WRITTEN INSTRUCTION:
Pictures stay out of this copy; please retype only the lines from the start of the records through the line with "col = sc.collection".

SUPPLIED INFORMATION:
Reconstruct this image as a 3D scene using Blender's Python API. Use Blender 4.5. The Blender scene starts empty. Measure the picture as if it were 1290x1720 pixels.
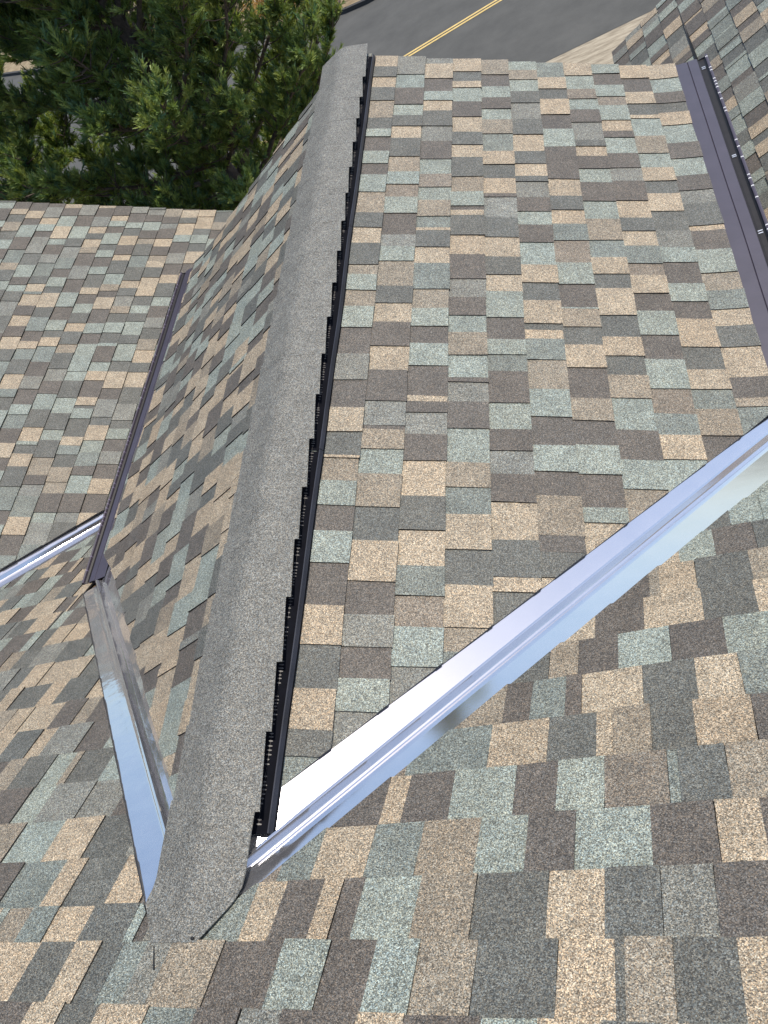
import bpy, math, random
from math import radians, sqrt, sin, cos, pi
from mathutils import Vector, Matrix, noise
random.seed(7)
sc = bpy.context.scene
col = sc.collection

# ---------------------------------------------------------------- camera
CR = [[0.89646, 0.212986, 0.388583], [0.057906, 0.813089, -0.579252], [-0.439325, 0.541777, 0.716569]]
CC = [1.32298, -0.31091, 1.64671]
cam_d = bpy.data.cameras.new("camera")
cam = bpy.data.objects.new("camera", cam_d); col.objects.link(cam)
m4 = Matrix([[CR[i][0], CR[i][1], CR[i][2], CC[i]] for i in range(3)] + [[0, 0, 0, 1]])
cam.matrix_world = m4
cam_d.sensor_fit = 'HORIZONTAL'; cam_d.sensor_width = 36.0
cam_d.lens = 36.0 * 1354.93 / 1290.0
cam_d.clip_start = 0.05; cam_d.clip_end = 2000
sc.camera = cam
# ---------------------------------------------------------------- light
SUN = Vector((0.2750, 0.2500, 0.9300)).normalized()
sun_el = math.asin(SUN.z); sun_az = math.atan2(SUN.x, SUN.y)
world = bpy.data.worlds.new("World"); sc.world = world; world.use_nodes = True
wn = world.node_tree.nodes; wl = world.node_tree.links
sky = wn.new('ShaderNodeTexSky'); sky.sky_type = 'NISHITA'; sky.sun_disc = False
sky.sun_elevation = sun_el; sky.sun_rotation = sun_az
sky.altitude = 200; sky.air_density = 1.0; sky.dust_density = 1.6; sky.ozone_density = 1.0
wl.new(sky.outputs[0], wn['Background'].inputs[0]); wn['Background'].inputs[1].default_value = 0.15
ld = bpy.data.lights.new("sun", 'SUN'); ld.energy = 3.2; ld.angle = radians(0.55); ld.color = (1.0, 0.935, 0.83)
lo = bpy.data.objects.new("sun", ld); col.objects.link(lo)
lo.rotation_euler = SUN.to_track_quat('Z', 'Y').to_euler()
sc.view_settings.view_transform = 'Standard'; sc.view_settings.look = 'None'
sc.view_settings.exposure = 0.28; sc.view_settings.gamma = 1.0; sc.view_settings.use_curve_mapping = False
sc.cycles.max_bounces = 6; sc.cycles.diffuse_bounces = 3; sc.cycles.glossy_bounces = 4

# ---------------------------------------------------------------- constants (metres)
PA, QM, E, L, S0, T0 = [0.50422, 0.48248, 1.55981, 4.08662, 0.14196, -0.22937]
SA = sqrt(1 + PA * PA); SM = sqrt(1 + QM * QM)
EXP = 0.143
C2 = -2.217          # height constant of the two lower side gables
ACELLS = {'0': 'T3.966 D3.861| T3.755 D3.628| t3.474 D3.369 S3.303| B3.185 S3.084| B2.994 S2.863| t2.712 D2.61| T2.502 D2.364| t2.304 S2.208| t2.111 S1.993| B1.848 G1.717| B1.585 T1.475| D1.373 T1.363| t1.267 S1.17| B1.071 S0.957| B0.811 T0.687| D0.555 T0.441| D0.37| s0.18', '1': 'G3.898| S3.76 B3.603| S3.5 D3.407| T3.302 D3.151| t3.028 S2.932| b2.838 S2.718| B2.573 G2.49 S2.396| t2.243 D2.142| T2.033 B1.902| T1.776 B1.626| G1.514 B1.494 t1.41| S1.304 t1.172| D1.045 T0.901| B0.79 G0.687| B0.593 S0.499| G0.334', '2': 'G4.022 T3.871| B3.737 S3.653| T3.556 D3.419| G3.287 B3.139| S3.02 b2.922| S2.823 t2.707| s2.629 T2.607 D2.496| T2.39 s2.235| t2.12 S2.02| B1.925 S1.81| B1.663 T1.633 B1.581| G1.481 B1.369| T1.223 D1.093| T0.964 s0.86| b0.759 S0.636| G0.421', '3': 'T3.953| D3.851 T3.789| S3.653 B3.514| T3.378 D3.269| T3.165 D3.012| t2.896 S2.791| B2.764 T2.721 D2.585| T2.457 B2.305| G2.193 B2.091| S1.994 t1.874| S1.758 B1.737| G1.641 B1.517| S1.369 t1.267| s1.161 T1.031| D0.905 T0.766| t0.691', '4': 't3.933| B3.819 S3.703 B3.598| S3.496 t3.374| s3.224 T3.116| D3.012 T2.891 B2.865| G2.715 D2.582| T2.453 D2.341| T2.238 S2.088| B1.966 S1.886| s1.8 B1.646| S1.523 B1.429| G1.33 B1.218| T1.074 D0.941| T0.89| D0.762', '5': 'S3.991 t3.896| S3.778 D3.665| G3.511 D3.38| T3.235 D3.133| T3.034 D2.991| G2.871 B2.77| S2.677 B2.56| S2.412 T2.304| D2.196 T2.065| D2.033 T1.98 s1.869| t1.72 S1.59| B1.461 S1.351| B1.252 t1.099| B1.038| D0.95| T0.824', '6': 's3.928 T3.814| D3.712 T3.567| B3.436 S3.284| B3.023| T2.892 D2.791| T2.693 s2.582| b2.436 S2.305| B2.165 S2.157| t2.057| D1.959 T1.84| B1.687 t1.584| B1.474 S1.349| B1.216 S1.158| T1.003', '7': 'T3.961| S3.822 b3.728| S3.623 B3.509| G3.351 D3.3| T3.217 B3.116| S3.008 B2.867| S2.737 t2.593| s2.478 T2.375| D2.287 T2.131| D2.01 T1.911| D1.812 t1.699| S1.551 B1.42| S1.298| t1.133', '8': 'S3.994| B3.874 S3.762| b3.673 S3.539| T3.44 B3.386| S3.251 B3.133| G3.029 B2.883| T2.758 D2.666| T2.564 s2.451| b2.376 T2.268| B2.164 S2.029| B1.9 S1.754| b1.635 s1.539| T1.433| S1.283', '9': 'T3.952| B3.811 T3.7| D3.594 T3.563| S3.409 t3.26| S3.143 T3.04| D2.945 T2.818| D2.677 G2.565| S2.469| B2.337 S2.229| B2.129 T1.974| D1.857 T1.76| s1.664 t1.545| B1.358', '10': 'T3.946| S3.809 B3.709| D3.618 T3.505| S3.349 B3.222| S3.083 B2.971| G2.869 D2.716| T2.678 B2.551| S2.405| t2.298 s2.189| T2.094 D1.978| T1.822 B1.723| t1.681| s1.505'}
MCELLS = {'-1': 'B-0.308 |T-0.213 D-0.111 |T0.02 s0.145 |B0.251 G0.344 B0.507 T0.603 B0.748 S0.849 T0.954 D1.052 t1.129 s1.225', '0': 'T-0.402 D-0.285 |T-0.206 D-0.14 s-0.067 |G0.001 |t0.143 B0.295 |S0.407 B0.511 |S0.604 t0.722 D0.875 T0.976 D0.993 |t1.073 D1.177 T1.256', '1': 'S-0.594 t-0.505 |s-0.416 T-0.294 |D-0.153 |S-0.124 B-0.099 G0.028 s0.165 T0.241 B0.34 |T0.39 B0.44 S0.575 |t0.698 D0.847 T0.957 D1.059 G1.153 |B1.281', '2': 'b0.203 s0.294 T0.428 s0.548 t0.684 S0.792 |B0.894 S1.045 B1.167 T1.249 B1.324', '3': 'B0.427 T0.481 B0.599 S0.75 B0.847 S0.952 b1.084 s1.108 |D1.202 |t1.329', '4': 'b0.459 s0.671 T0.816 D0.931 T0.969 |t1.054 D1.148 T1.269 B1.353', '5': 's0.546 t0.691 B0.762 s0.852 |B0.891 T1.039 D1.162 T1.261 |s1.377', '6': 't0.676 D0.799 t0.876 B0.981 S1.11 B1.24 S1.401', '7': 'T0.916 B1.049 T1.199 D1.328 T1.425', '8': 'B1.065 t1.094 T1.193 D1.334 t1.449', '9': 'T1.154 S1.253 B1.362 D1.473'}

# ---------------------------------------------------------------- helpers
def tag(o, label=None, cat=None, group=None, kind=None):
    if label: o['label'] = label
    if cat: o['category'] = cat
    if group: o['group'] = group
    if kind: o['kind'] = kind
    return o

class MB:
    def __init__(s): s.v = []; s.f = []; s.c = []; s.sm = []
    def add(s, verts, faces, color=None, smooth=False):
        b = len(s.v); s.v += [tuple(v) for v in verts]
        for f in faces: s.f.append([i + b for i in f]); s.c.append(color or (1, 1, 1)); s.sm.append(smooth)
    def box(s, lo, hi, color=None):
        x0, y0, z0 = lo; x1, y1, z1 = hi
        s.add([(x0,y0,z0),(x1,y0,z0),(x1,y1,z0),(x0,y1,z0),(x0,y0,z1),(x1,y0,z1),(x1,y1,z1),(x0,y1,z1)],
              [(0,3,2,1),(4,5,6,7),(0,1,5,4),(1,2,6,5),(2,3,7,6),(3,0,4,7)], color)
    def prism(s, poly, zf, t, color=None):
        """poly (x,y) list ccw, top height function zf, thickness t"""
        n = len(poly)
        top = [(x, y, zf(x, y)) for x, y in poly]; bot = [(x, y, zf(x, y) - t) for x, y in poly]
        s.add(top + bot, [list(range(n)), list(range(2*n-1, n-1, -1))] + [(i, i+n, (i+1) % n + n, (i+1) % n) for i in range(n)], color)
    def tube(s, pts, rad, seg=6, color=None, cap=True, smooth=True):
        rings = []
        for i, pnt in enumerate(pts):
            a = pts[max(0, i-1)]; b = pts[min(len(pts)-1, i+1)]
            d = (Vector(b) - Vector(a)).normalized()
            u = d.cross(Vector((0, 0, 1)));
            if u.length < 1e-3: u = d.cross(Vector((1, 0, 0)))
            u.normalize(); w = d.cross(u)
            r = rad[i] if isinstance(rad, (list, tuple)) else rad
            rings.append([Vector(pnt) + u * (r * cos(2*pi*k/seg)) + w * (r * sin(2*pi*k/seg)) for k in range(seg)])
        vs = [v for r_ in rings for v in r_]; fs = []
        for i in range(len(pts) - 1):
            for k in range(seg):
                fs.append((i*seg + k, i*seg + (k+1) % seg, (i+1)*seg + (k+1) % seg, (i+1)*seg + k))
        if cap: fs.append(list(range(seg))[::-1]); fs.append([(len(pts)-1)*seg + k for k in range(seg)])
        s.add(vs, fs, color, smooth)
    def build(s, name, mat, parent=None, colors=False):
        me = bpy.data.meshes.new(name); me.from_pydata(s.v, [], s.f)
        if colors:
            at = me.color_attributes.new("tint", 'FLOAT_COLOR', 'CORNER'); data = []
            for f, c in zip(s.f, s.c): data += [c[0], c[1], c[2], 1.0] * len(f)
            at.data.foreach_set('color', data)
        me.polygons.foreach_set('use_smooth', s.sm)
        me.materials.append(mat); me.update()
        o = bpy.data.objects.new(name, me); col.objects.link(o)
        if parent: o.parent = parent
        return o

def mat(name):
    m = bpy.data.materials.new(name); m.use_nodes = True
    return m, m.node_tree.nodes, m.node_tree.links, m.node_tree.nodes['Principled BSDF']

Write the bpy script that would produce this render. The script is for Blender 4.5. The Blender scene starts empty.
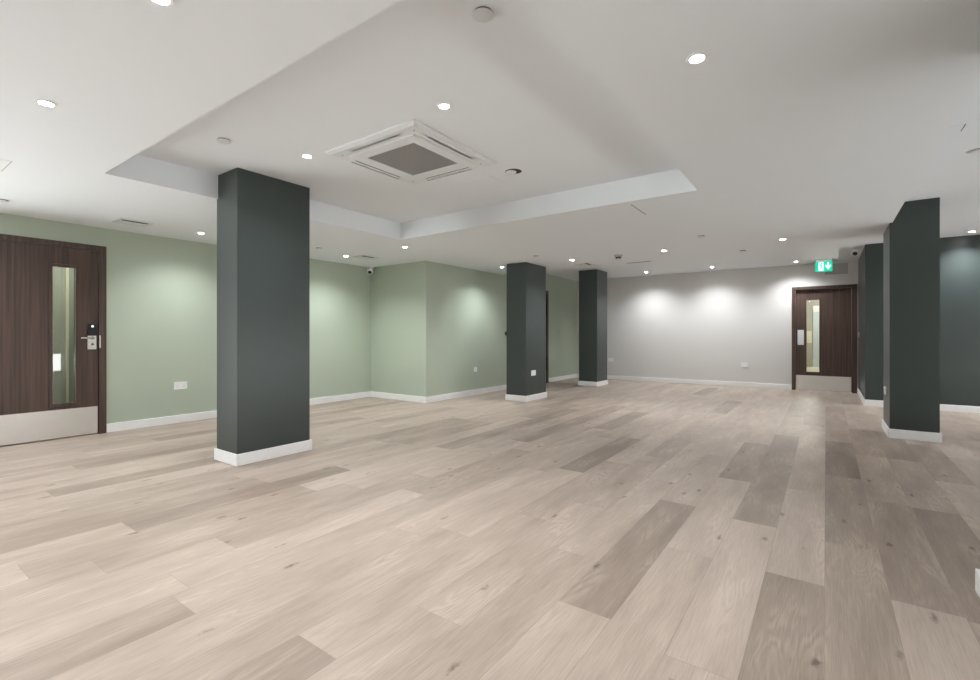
import bpy, bmesh, math, random
from mathutils import Matrix, Vector
random.seed(7)
PI = math.pi
C = bpy.context.scene.collection

# ------------------------------------------------------------------ materials
def node_mat(name):
    m = bpy.data.materials.new(name); m.use_nodes = True
    nt = m.node_tree
    return m, nt, nt.nodes['Principled BSDF']

def plain(name, col, rough=0.5, metal=0.0, noise=0.0, scale=20, bump=0.0, bscale=120, stretch=(1,1,1)):
    m, nt, b = node_mat(name)
    b.inputs['Roughness'].default_value = rough
    b.inputs['Metallic'].default_value = metal
    tc = nt.nodes.new('ShaderNodeTexCoord'); mp = nt.nodes.new('ShaderNodeMapping')
    mp.inputs['Scale'].default_value = stretch
    nt.links.new(tc.outputs['Object'], mp.inputs['Vector'])
    n = nt.nodes.new('ShaderNodeTexNoise'); n.inputs['Scale'].default_value = scale
    n.inputs['Detail'].default_value = 4
    nt.links.new(mp.outputs[0], n.inputs['Vector'])
    r = nt.nodes.new('ShaderNodeMix'); r.data_type = 'RGBA'
    r.inputs['A'].default_value = (*[c*(1-noise) for c in col], 1)
    r.inputs['B'].default_value = (*[min(1, c*(1+noise)) for c in col], 1)
    nt.links.new(n.outputs['Fac'], r.inputs['Factor'])
    nt.links.new(r.outputs['Result'], b.inputs['Base Color'])
    if bump:
        n2 = nt.nodes.new('ShaderNodeTexNoise'); n2.inputs['Scale'].default_value = bscale
        nt.links.new(mp.outputs[0], n2.inputs['Vector'])
        bp = nt.nodes.new('ShaderNodeBump'); bp.inputs['Strength'].default_value = bump
        bp.inputs['Distance'].default_value = 0.002
        nt.links.new(n2.outputs['Fac'], bp.inputs['Height'])
        nt.links.new(bp.outputs[0], b.inputs['Normal'])
    return m

def glow(name, col, strength):
    m, nt, b = node_mat(name)
    b.inputs['Base Color'].default_value = (*col, 1)
    b.inputs['Emission Color'].default_value = (*col, 1)
    b.inputs['Emission Strength'].default_value = strength
    return m

def wood_dark():
    m, nt, b = node_mat('dark_walnut')
    tc = nt.nodes.new('ShaderNodeTexCoord'); mp = nt.nodes.new('ShaderNodeMapping')
    mp.inputs['Scale'].default_value = (26, 26, 0.7)
    nt.links.new(tc.outputs['Object'], mp.inputs['Vector'])
    n = nt.nodes.new('ShaderNodeTexNoise'); n.inputs['Scale'].default_value = 1.6; n.inputs['Detail'].default_value = 7
    n.inputs['Distortion'].default_value = 0.4
    nt.links.new(mp.outputs[0], n.inputs['Vector'])
    cr = nt.nodes.new('ShaderNodeValToRGB'); e = cr.color_ramp.elements
    e[0].position = 0.3; e[0].color = (0.045, 0.026, 0.020, 1)
    e[1].position = 0.72; e[1].color = (0.105, 0.064, 0.050, 1)
    nt.links.new(n.outputs['Fac'], cr.inputs[0]); nt.links.new(cr.outputs[0], b.inputs['Base Color'])
    b.inputs['Roughness'].default_value = 0.42
    return m

def brushed():
    m, nt, b = node_mat('brushed_steel')
    b.inputs['Metallic'].default_value = 1.0
    tc = nt.nodes.new('ShaderNodeTexCoord'); mp = nt.nodes.new('ShaderNodeMapping')
    mp.inputs['Scale'].default_value = (3, 3, 160)
    nt.links.new(tc.outputs['Object'], mp.inputs['Vector'])
    n = nt.nodes.new('ShaderNodeTexNoise'); n.inputs['Scale'].default_value = 3
    nt.links.new(mp.outputs[0], n.inputs['Vector'])
    cr = nt.nodes.new('ShaderNodeValToRGB'); e = cr.color_ramp.elements
    e[0].color = (0.74, 0.715, 0.68, 1); e[1].color = (0.88, 0.86, 0.82, 1)
    nt.links.new(n.outputs['Fac'], cr.inputs[0]); nt.links.new(cr.outputs[0], b.inputs['Base Color'])
    b.inputs['Roughness'].default_value = 0.42
    return m

def glass():
    m, nt, b = node_mat('clear_glass')
    nt.nodes.remove(b)
    out = nt.nodes['Material Output']
    tr = nt.nodes.new('ShaderNodeBsdfTransparent'); tr.inputs[0].default_value = (0.86, 0.90, 0.87, 1)
    gl = nt.nodes.new('ShaderNodeBsdfGlossy'); gl.inputs['Roughness'].default_value = 0.02
    fr = nt.nodes.new('ShaderNodeFresnel'); fr.inputs[0].default_value = 1.52
    mul = nt.nodes.new('ShaderNodeMath'); mul.operation = 'MULTIPLY'; mul.inputs[1].default_value = 1.2
    mul.use_clamp = True
    nt.links.new(fr.outputs[0], mul.inputs[0])
    mx = nt.nodes.new('ShaderNodeMixShader')
    nt.links.new(mul.outputs[0], mx.inputs[0]); nt.links.new(tr.outputs[0], mx.inputs[1]); nt.links.new(gl.outputs[0], mx.inputs[2])
    nt.links.new(mx.outputs[0], out.inputs[0])
    return m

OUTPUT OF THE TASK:
Reconstruct this image as a 3D scene using Blender's Python API. Use Blender 4.5. The Blender scene starts empty. Measure the picture as if it were 1290x1720 pixels.
import bpy, math, random
from math import radians, sqrt, sin, cos, pi
from mathutils import Vector, Matrix, noise
random.seed(7)
sc = bpy.context.scene
col = sc.collection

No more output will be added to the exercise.